A closer look at CMB constraints on WIMP dark matter

TL;DR

This paper uses CMB data from multiple experiments to constrain WIMP dark matter particle mass, finding lower bounds around 7.6-8.6 GeV, and discusses future experimental prospects for improving these constraints.

Contribution

The study provides new bounds on WIMP dark matter mass using combined CMB data and explores the impact of neutrino degrees of freedom and reionization models on these constraints.

Findings

Dark matter mass > 7.6 GeV at 95% CL with current data.

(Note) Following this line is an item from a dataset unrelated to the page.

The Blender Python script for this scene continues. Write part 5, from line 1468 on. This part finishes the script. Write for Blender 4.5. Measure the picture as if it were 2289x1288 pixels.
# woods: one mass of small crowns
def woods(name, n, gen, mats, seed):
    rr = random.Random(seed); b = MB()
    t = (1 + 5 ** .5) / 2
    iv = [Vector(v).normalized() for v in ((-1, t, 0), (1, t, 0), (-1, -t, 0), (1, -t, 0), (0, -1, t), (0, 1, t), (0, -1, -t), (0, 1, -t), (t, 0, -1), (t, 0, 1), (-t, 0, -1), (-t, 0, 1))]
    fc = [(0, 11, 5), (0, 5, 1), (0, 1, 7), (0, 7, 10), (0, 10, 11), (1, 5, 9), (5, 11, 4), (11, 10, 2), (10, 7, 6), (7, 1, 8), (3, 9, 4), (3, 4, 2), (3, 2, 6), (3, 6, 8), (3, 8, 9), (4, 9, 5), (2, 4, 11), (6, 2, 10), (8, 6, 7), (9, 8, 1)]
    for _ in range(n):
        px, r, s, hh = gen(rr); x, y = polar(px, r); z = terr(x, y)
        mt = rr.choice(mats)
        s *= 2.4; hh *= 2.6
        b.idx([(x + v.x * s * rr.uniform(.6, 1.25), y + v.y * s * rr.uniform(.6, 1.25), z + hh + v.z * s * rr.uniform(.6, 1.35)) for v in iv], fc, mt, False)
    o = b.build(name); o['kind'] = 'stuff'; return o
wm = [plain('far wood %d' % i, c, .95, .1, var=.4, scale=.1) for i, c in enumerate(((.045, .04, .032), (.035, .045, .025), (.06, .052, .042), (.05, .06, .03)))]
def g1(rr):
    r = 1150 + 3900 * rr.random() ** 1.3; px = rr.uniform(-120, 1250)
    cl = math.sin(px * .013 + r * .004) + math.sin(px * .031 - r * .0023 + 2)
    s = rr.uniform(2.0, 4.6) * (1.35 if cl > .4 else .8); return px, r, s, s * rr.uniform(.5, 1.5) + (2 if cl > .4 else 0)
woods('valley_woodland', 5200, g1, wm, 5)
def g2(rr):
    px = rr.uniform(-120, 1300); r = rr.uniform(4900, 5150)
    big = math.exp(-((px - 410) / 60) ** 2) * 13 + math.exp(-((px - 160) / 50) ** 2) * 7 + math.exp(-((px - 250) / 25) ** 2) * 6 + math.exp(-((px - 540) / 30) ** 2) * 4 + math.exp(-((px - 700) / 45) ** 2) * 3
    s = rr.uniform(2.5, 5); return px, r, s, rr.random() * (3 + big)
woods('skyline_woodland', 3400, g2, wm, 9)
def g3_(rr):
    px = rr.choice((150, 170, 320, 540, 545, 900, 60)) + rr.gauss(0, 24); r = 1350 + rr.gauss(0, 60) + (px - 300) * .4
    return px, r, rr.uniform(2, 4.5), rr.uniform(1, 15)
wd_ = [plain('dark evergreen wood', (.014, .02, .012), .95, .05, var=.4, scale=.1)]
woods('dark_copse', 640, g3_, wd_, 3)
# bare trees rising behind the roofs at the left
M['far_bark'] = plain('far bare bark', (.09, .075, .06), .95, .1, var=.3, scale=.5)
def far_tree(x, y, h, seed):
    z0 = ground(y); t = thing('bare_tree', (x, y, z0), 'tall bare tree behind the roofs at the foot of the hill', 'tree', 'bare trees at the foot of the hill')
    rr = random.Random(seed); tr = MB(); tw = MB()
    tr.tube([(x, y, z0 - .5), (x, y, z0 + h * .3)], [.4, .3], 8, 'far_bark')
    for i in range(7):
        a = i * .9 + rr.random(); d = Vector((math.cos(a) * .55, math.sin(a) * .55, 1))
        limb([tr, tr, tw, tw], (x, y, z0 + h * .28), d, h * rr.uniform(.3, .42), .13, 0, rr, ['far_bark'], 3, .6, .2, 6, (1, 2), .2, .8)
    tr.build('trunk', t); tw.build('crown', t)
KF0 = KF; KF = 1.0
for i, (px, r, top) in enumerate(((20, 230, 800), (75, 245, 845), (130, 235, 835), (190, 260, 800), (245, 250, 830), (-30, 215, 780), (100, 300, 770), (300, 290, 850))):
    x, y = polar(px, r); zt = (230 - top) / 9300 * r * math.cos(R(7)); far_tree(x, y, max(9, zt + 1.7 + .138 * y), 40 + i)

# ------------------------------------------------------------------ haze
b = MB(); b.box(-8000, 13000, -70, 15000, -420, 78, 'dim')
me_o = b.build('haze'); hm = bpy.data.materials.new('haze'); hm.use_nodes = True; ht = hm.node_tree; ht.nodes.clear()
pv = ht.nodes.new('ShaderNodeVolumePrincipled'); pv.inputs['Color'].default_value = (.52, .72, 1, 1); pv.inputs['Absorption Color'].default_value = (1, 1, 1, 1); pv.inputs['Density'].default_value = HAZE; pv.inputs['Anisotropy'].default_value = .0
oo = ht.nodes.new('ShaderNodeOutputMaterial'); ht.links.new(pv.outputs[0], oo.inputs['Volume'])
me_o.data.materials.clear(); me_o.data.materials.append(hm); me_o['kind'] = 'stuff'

Increasing N_eff to 3.85 raises the mass bound to >8.6 GeV.

Future experiments can exclude ~10 GeV WIMPs with improved sensitivity.

Abstract

We use Cosmic Microwave Background data from the WMAP, SPT, BICEP, and QUaD experiments to obtain constraints on the dark matter particle mass $m_\chi$, and show that the combined data requires $m_\chi > 7.6$ GeV at the 95% confidence level for the $\chi \chi \rightarrow b \bar b$ channel assuming $s-$wave annihilation and a thermal cross section $<\sigma_{\rm a} v> = 3 \times 10^{-26}$ cm$^3/$s. We examine whether the bound on $m_\chi$ is sensitive to $\sigma_8$ measurements made by galaxy cluster observations. The large uncertainty in $\sigma_8$ and the degeneracy with $\Omega_{\rm m}$ allow only small improvements in the dark matter mass bound. Increasing the number of effective neutrino-like degrees of freedom to $N_{\rm eff} = 3.85$ improves the mass bound to $m_\chi > 8.6$ GeV at 95% confidence, for the $\chi \chi \rightarrow b \bar b$ channel. We also study models in which dark matter halos at $z<60$ reionize the Universe. We compute the Ostriker-Vishniac power resulting from partial reionization at intermediate redshifts $10<z<60$, but find the effect to be small. We discuss the importance of the large angle polarization as a complementary probe of dark matter annihilation. By performing Monte Carlo simulations, we show that future experiments that measure the $EE$ power spectrum from $20 < l < 50$ can exclude $m_\chi \sim$ 10 GeV at the 2 (3) $\sigma$ level provided the error bars are smaller than 4 (3) $\times$ cosmic variance. We show that the Planck experiment will significantly improve our knowledge of dark matter properties.